Table 1  F-measure, recall value and precision value of models on ICDAR-2019_line table dataset.

4.3  \(A_{e}\) of Table Structure Recognition Algorithm

Table 2 further reveals the regular patterns of the \(A_{e}\) values assessed for all models on the ICDAR-2019_line dataset. As depicted, the TDEM model, based on cell instance segmentation, distinctly outshines the comparative methods. Through the fusion of semantic information from table text and accurate cell segmentation leveraging row separator lines projection, TDEM achieves the highest accuracy in tabular data extraction among all models, achieving an \(A_{e}\) value of 89.26%. Throughout our experimentation, we observed that all table recognition algorithms perform well in processing tables like the one depicted in Fig. 3 (b), which features clear boundary lines, uniform inter-row spacing, and straightforward textual content.

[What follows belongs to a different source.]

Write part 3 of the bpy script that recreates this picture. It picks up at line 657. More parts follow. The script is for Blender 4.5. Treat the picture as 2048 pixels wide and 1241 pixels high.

However, when confronted with tables like that shown in Fig. 3 (a), which features lack of column separator lines, irregular inter-row spacing, and intricate textual content, traditional table recognition methods, along with most deep learning methods, are ineffective. This accentuates the importance of semantic information within table text and validates that recognition methods based on cell segmentation can significantly outperform alternative recognition approaches.

Table 2  Experimental results with the metric \(A_{e}\) for extraction accuracy analysis.

Fig. 3  Various table images inducing alterations in \(A_{e}\).